However, when everyone expected internal changes in these parties and a search for the causes of the electoral debacle, the NHI leadership started giving "interesting" statements. Vlado Raguz, the head of the Sarajevo county board of the NHI claims that his party is a "moral winner" of the elections, even though his party won only several hundred votes in the capital. The public was still recovering form this statement when Kresimir Zubak, the NHI leader, stepped on the stage.
According to Zubak, the NHI bears no responsibility for its election defeat. Although three days before the elections he kept repeating that the referendum would not help the HDZ to avoid a defeat, he now keeps saying that the referendum is to be blamed for everything. Instead of offering a resignation to a handful of the members of his party, as a moral act after a debacle in the elections, Zubak is demanding from the OSCE to drastically punish the HDZ. Zubak believes that the most "honest" solution would be to totally eliminate the HDZ and to turn over their seats in the parliament and local authorities to the NHI. Had OSCE by some chance listened to Zubak's suggestions, and that is still in play, Croats would be in the government represented by the NHI although that party received only about 15,000 votes.

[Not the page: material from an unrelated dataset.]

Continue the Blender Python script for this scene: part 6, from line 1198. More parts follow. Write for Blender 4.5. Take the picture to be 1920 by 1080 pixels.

Zubak would very gladly compensate for such a moral downfall with participation in the government. Fortunately for Croat voters, the OSCE decided not to offer that pleasure to the former HDZ leader, so that the NHI will continue to try to influence the political events in this country from the margins.
Zubak is obviously not prepared to accept that by rejecting the referendum and boycotting the Croat People's Assembly he made a strategic mistake, which resulted in significantly worse results for his party than those they obtained in the local elections. Naturally, the referendum helped the HDZ to win over Croat voters, but no one can claim that the same would not have happened to the NHI if the only policy of this party were not "anything as long as it harms the HDZ". If the HDZ supports the Assembly, then we oppose it, the NHI leaders said before the elections. Such political logic turned out not to be efficient, and the punishment was swift.
Besides, Zubak demonstrated with his attitude towards the referendum that he does not understand the mentality of the people he wants to represent. In this country people would do anything out of spite, and exactly spite was the decisive factor in the recent elections, as well in the referendum. Zubak failed that lesson from the psychology of his own nation.